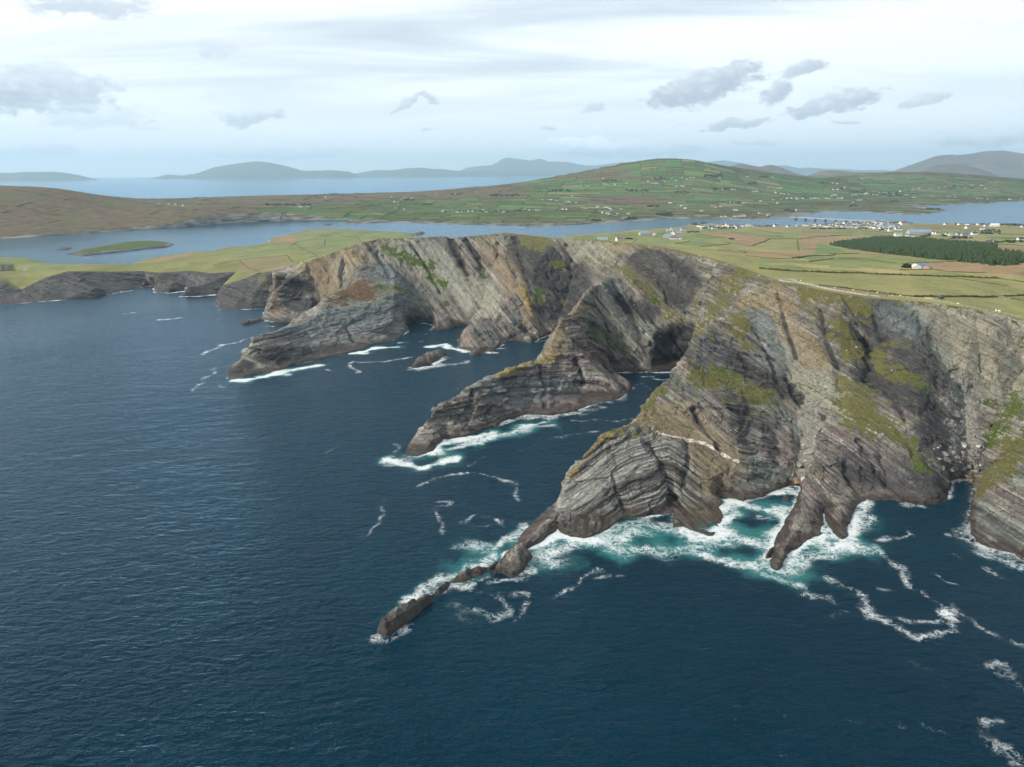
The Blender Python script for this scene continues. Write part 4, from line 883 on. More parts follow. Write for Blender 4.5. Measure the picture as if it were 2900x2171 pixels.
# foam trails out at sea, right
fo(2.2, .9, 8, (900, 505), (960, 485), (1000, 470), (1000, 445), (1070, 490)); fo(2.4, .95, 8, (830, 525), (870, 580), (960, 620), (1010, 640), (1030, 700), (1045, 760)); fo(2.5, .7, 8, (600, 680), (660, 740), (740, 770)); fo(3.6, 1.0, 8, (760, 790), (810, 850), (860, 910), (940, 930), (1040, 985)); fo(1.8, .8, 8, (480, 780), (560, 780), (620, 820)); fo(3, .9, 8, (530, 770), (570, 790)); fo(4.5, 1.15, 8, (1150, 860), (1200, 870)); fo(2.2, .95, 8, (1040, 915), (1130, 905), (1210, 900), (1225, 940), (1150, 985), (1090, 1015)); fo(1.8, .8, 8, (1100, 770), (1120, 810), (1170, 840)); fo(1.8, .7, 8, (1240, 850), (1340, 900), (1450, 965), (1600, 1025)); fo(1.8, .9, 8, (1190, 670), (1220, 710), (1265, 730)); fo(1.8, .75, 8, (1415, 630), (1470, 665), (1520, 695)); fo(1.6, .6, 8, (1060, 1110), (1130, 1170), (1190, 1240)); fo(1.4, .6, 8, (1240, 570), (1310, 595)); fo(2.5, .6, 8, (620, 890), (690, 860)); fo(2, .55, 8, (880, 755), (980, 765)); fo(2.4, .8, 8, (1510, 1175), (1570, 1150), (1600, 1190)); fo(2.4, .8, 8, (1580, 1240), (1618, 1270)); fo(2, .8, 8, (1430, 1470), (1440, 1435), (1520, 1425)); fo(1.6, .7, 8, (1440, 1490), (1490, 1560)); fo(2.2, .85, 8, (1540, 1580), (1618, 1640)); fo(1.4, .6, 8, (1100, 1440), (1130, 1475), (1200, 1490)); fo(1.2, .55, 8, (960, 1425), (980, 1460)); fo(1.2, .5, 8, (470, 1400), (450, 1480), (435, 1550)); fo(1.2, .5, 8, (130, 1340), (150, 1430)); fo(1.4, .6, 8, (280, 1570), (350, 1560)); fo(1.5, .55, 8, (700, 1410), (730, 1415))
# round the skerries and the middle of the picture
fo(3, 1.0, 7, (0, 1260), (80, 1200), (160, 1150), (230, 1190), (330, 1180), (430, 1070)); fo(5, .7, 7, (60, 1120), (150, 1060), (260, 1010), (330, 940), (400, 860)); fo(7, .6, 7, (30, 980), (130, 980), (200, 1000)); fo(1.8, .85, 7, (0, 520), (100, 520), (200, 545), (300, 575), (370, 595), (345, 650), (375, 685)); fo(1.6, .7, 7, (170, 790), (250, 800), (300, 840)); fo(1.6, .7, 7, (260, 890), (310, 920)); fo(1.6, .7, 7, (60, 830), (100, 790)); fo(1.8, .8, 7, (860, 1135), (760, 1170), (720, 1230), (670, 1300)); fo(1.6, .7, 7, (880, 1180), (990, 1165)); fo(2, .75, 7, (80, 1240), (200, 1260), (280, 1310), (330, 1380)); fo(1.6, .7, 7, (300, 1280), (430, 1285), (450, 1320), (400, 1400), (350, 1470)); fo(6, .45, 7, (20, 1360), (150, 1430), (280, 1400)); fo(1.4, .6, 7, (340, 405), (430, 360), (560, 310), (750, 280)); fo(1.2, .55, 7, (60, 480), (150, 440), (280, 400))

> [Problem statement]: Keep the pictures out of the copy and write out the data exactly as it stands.

> [Response to this exercise]:
The Blender Python script for this scene continues. Write part 4, from line 883 on. More parts follow. Write for Blender 4.5. Measure the picture as if it were 2900x2171 pixels.
# foam trails out at sea, right
fo(2.2, .9, 8, (900, 505), (960, 485), (1000, 470), (1000, 445), (1070, 490)); fo(2.4, .95, 8, (830, 525), (870, 580), (960, 620), (1010, 640), (1030, 700), (1045, 760)); fo(2.5, .7, 8, (600, 680), (660, 740), (740, 770)); fo(3.6, 1.0, 8, (760, 790), (810, 850), (860, 910), (940, 930), (1040, 985)); fo(1.8, .8, 8, (480, 780), (560, 780), (620, 820)); fo(3, .9, 8, (530, 770), (570, 790)); fo(4.5, 1.15, 8, (1150, 860), (1200, 870)); fo(2.2, .95, 8, (1040, 915), (1130, 905), (1210, 900), (1225, 940), (1150, 985), (1090, 1015)); fo(1.8, .8, 8, (1100, 770), (1120, 810), (1170, 840)); fo(1.8, .7, 8, (1240, 850), (1340, 900), (1450, 965), (1600, 1025)); fo(1.8, .9, 8, (1190, 670), (1220, 710), (1265, 730)); fo(1.8, .75, 8, (1415, 630), (1470, 665), (1520, 695)); fo(1.6, .6, 8, (1060, 1110), (1130, 1170), (1190, 1240)); fo(1.4, .6, 8, (1240, 570), (1310, 595)); fo(2.5, .6, 8, (620, 890), (690, 860)); fo(2, .55, 8, (880, 755), (980, 765)); fo(2.4, .8, 8, (1510, 1175), (1570, 1150), (1600, 1190)); fo(2.4, .8, 8, (1580, 1240), (1618, 1270)); fo(2, .8, 8, (1430, 1470), (1440, 1435), (1520, 1425)); fo(1.6, .7, 8, (1440, 1490), (1490, 1560)); fo(2.2, .85, 8, (1540, 1580), (1618, 1640)); fo(1.4, .6, 8, (1100, 1440), (1130, 1475), (1200, 1490)); fo(1.2, .55, 8, (960, 1425), (980, 1460)); fo(1.2, .5, 8, (470, 1400), (450, 1480), (435, 1550)); fo(1.2, .5, 8, (130, 1340), (150, 1430)); fo(1.4, .6, 8, (280, 1570), (350, 1560)); fo(1.5, .55, 8, (700, 1410), (730, 1415))
# round the skerries and the middle of the picture
fo(3, 1.0, 7, (0, 1260), (80, 1200), (160, 1150), (230, 1190), (330, 1180), (430, 1070)); fo(5, .7, 7, (60, 1120), (150, 1060), (260, 1010), (330, 940), (400, 860)); fo(7, .6, 7, (30, 980), (130, 980), (200, 1000)); fo(1.8, .85, 7, (0, 520), (100, 520), (200, 545), (300, 575), (370, 595), (345, 650), (375, 685)); fo(1.6, .7, 7, (170, 790), (250, 800), (300, 840)); fo(1.6, .7, 7, (260, 890), (310, 920)); fo(1.6, .7, 7, (60, 830), (100, 790)); fo(1.8, .8, 7, (860, 1135), (760, 1170), (720, 1230), (670, 1300)); fo(1.6, .7, 7, (880, 1180), (990, 1165)); fo(2, .75, 7, (80, 1240), (200, 1260), (280, 1310), (330, 1380)); fo(1.6, .7, 7, (300, 1280), (430, 1285), (450, 1320), (400, 1400), (350, 1470)); fo(6, .45, 7, (20, 1360), (150, 1430), (280, 1400)); fo(1.4, .6, 7, (340, 405), (430, 360), (560, 310), (750, 280)); fo(1.2, .55, 7, (60, 480), (150, 440), (280, 400))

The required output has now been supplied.